Maribel Königer
et tous ils changent le monde
»2ème biennale d’art contemporain«
Halle Tony Garnier, Lyon, 3.9. – 13.10.1993
Ende 1968 formulierte Lawrence Weiner seine drei Gebote des Konzeptualismus: “1. Der Künstler kann die Arbeit ausführen. 2. Das Werk kann (von einer anderen Person) hergestellt werden. 3. Die Arbeit braucht nicht realisiert zu werden.” Heute, 25 Jahre später, hat Weiner seine Statuten mit einem zweiflerischen Zusatz ergänzt: “aber … können sie einen Kirschkuchen machen?” Einbruch der realen Lebenswelt ins Reich der Theorie? Siegt nun doch noch die Sinnlichkeit über den puritanischen Ikonoklasmus? Mißverstandene feministisch-politische Korrektheit?
In Lyon, Hauptstadt der französischen Kochkunst, legt nur Lawrence Weiner diesen kulinarischen Humor an den Tag.
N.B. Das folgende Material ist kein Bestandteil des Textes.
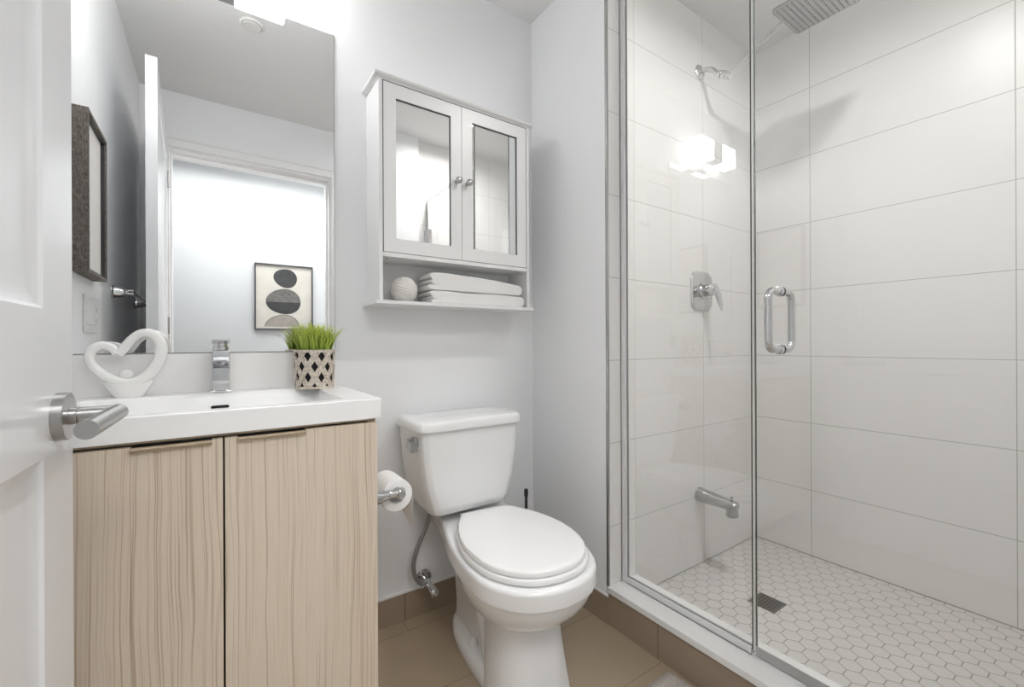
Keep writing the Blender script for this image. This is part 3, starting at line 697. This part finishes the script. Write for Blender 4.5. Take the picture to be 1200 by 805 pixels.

Die übrigen auf der zum zweitenmal stattfindende Biennale für zeitgenössische Kunst versammelten Kollegen waren mit gewohntem Ernst bei der Sache, ganz gemäß dem euphorischen, einem Gedicht von Julian Beck entlehnten Motto der Veranstaltung: “et tous ils changent le monde”. In einer ehemaligen Großmarkthalle haben die Kuratoren Thierry Raspail und Thierry Prat vom Musée d’art contemporain de Lyon fünfzig Weltveränderer mit (geschätzt) über tausend Exponaten zu einem Parcours durch achtzig Jahre Kunstgeschichte des 20. Jahrhunderts aneinandergereiht: von Malewitschs Kostümentwürfen zum “Sieg über die Sonne” von 1913 bis zu Imi Knoebels jüngsten Arbeiten aus diesem Jahr. Möglicherweise als Reflex auf die erste Biennale 1991, die der französischen Kunst gewidmet war und als zu provinziell gescholten wurde, wählte man diesmal ausschließlich verdiente Größen des Kunstbetriebs aus. Neulinge hatten keine Chance. Die Bezeichnung “Biennale für zeitgenössischen Kunst” führt daher in die Irre.